Language /
The Polish language - it's bloody hard! [210]
Hey hey hey! Easy there! I do a lot of translating INTO English myself, you see, and I'm no native! It's not a question of being cheap IMHO. It's other things.
1) Most texts, excluding literature, are not that complicated or linguistically challenging to merit looking for a "native" translator;
2) availability - if every Polish text generated in Poland and translated into English/German/French etc. were to go via a native speaker of those languages, where would you find all those translators? Remember, literally thousands of pages are being commissioned for translation every day!
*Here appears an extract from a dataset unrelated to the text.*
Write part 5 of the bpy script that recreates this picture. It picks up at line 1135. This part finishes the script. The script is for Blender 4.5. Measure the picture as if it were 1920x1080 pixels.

There would have to be thousands of willing native translators on call to cope with this demand;
3) with language pairs like Polish/English, where one is much more widely taught than the other, what guarantee can you give that a Polish translator who has studied English since primary school would be a worse translator into English, i.e., would have a worse understanding of the finer points of English, than an English translator who (with luck) started learning Polish in his/her late teens would have of the finer points of Polish? (What a sentence! Am I making sense?) In other words, translation is two-way. Your perfect ability to express yourself in English does not by itself mean you will understand the
Polish well enough to be able to fully utilize this ability (or at all). In other words, you need to know the two languages equally well. In other words, both the Polish and the English translator are at a certain disadvantage and have to work equally hard. In other words, what's the problem if I do translate into English?
4) why are interpreters required to go back and forth between two or more languages if it's such a crime for translators? I am an interpreter as well - do I forget my English the instant I start typing?